CORNISH: That's a reading of a letter by Van Gogh offering words of encouragement to an ailing friend. It's one of more than 300 letters written by luminaries from across history, politics and culture that will be auctioned off later this month. Joseph Maddalena is running that auction. He represents an anonymous American collector who is selling the letters, and he told us some of the stories behind his favorites.

MADDALENA: Van Gogh was a patron of this cafe in France and he would go in and spend his afternoons and became good friends with the owners. And, in fact, he painted a very famous painting of Madame Ginoux and a very famous painting of the cafe. Well, Ginoux suffered from mental illness, much like Van Gogh, and he wrote this letter to her basically saying we're not made of wood. We're going to die someday. And he's encouraging her in her plate of despair to persevere. And this is from a man who had a tragic life, who basically was obscure. He had one art review in his lifetime, had never sold a painting, and just died and, you know, and probably in his mind no one would ever know his name and became Vincent Van Gogh.

CORNISH: Another fascinating aspect of this collection is there are lots of letters that give you a window into the everyday lives of these figures. President Thomas Jefferson - many letters from him, but one of them, he's just ordering new glasses because he wants the same bifocals as Ben Franklin.

JOE MADDALENA: And that's when - think about what you just said. Here he's writing to an optometrist saying, yeah, Ben Franklin has these eyeglasses I like. I want a pair, too. I mean, think about that.

(LAUGHTER)

CORNISH: Now, what is it - you helped this collector find these letters over the past 30 years, correct? And after we spoke, what are the kinds of things this anonymous, we should say, collector was looking for?

MADDALENA: When I met this guy 30 years ago, he had a real definitive goal to build his library. He wanted great thinkers, but he wanted them in the context of their everyday life. You really get the humanistic nature of what these people did. Einstein struggling with math. Van Gogh struggling with mental illness. George Washington advising us that peace is this ardent desire for our nation that we should never do anything that puts us in a situation that war, that we always should strive for peace. And the collector built this amazing collection over 3,000 letters that really are indicative of those feelings.

CORNISH: How do you set a value on something like a letter?

MADDALENA: You know, it's a pretty sophisticated collecting hobby. There are, you know, many - Malcolm Forbes was one of the great collectors when he was alive and there are auction sales that take place all the time of Jefferson and Washington and Lincoln. So you can kind of gauge relative values and then you put a premium on some because of the content.
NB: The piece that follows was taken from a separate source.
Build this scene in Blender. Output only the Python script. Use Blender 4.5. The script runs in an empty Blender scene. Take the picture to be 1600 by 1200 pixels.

It's all driven by content. The more important the content relative to the person, the more valuable it is.

CORNISH: And just to give people an idea of the scale here, there's a letter from Billie Holiday to her husband and she was in jail and she's writing to him and he's also in jail and it says, I think, 6 to $8,000 for that one.

MADDALENA: Actually, there's - and that's affordable. I mean, there are a lot of things in the catalog, Buffalo Bill and, you know, a lot of the things that are in the 3, 4, 5, $10,000 range. Not everything is, you know, hundreds of thousands of dollars.

CORNISH: And, of course, the John Lennon letter to Eric Clapton.

MADDALENA: That's the best.

CORNISH: That you've got that 20 to 30,000.

MADDALENA: It should be worth $100,000. You have John Lennon basically saying, wasn't that much fun being a Beatle. You know, hey, Eric, you know come with us. We respect your music. Yoko and I are gonna start this band. We're gonna form this super group. We're gonna travel the world with our families and have fun for a change. It's unbelievable.

CORNISH: That's Joseph Maddalena. He's with Profiles In History, the group behind the auction of hundreds of letters by historic figures in New York later this month. Joseph, thank you so much for talking with us.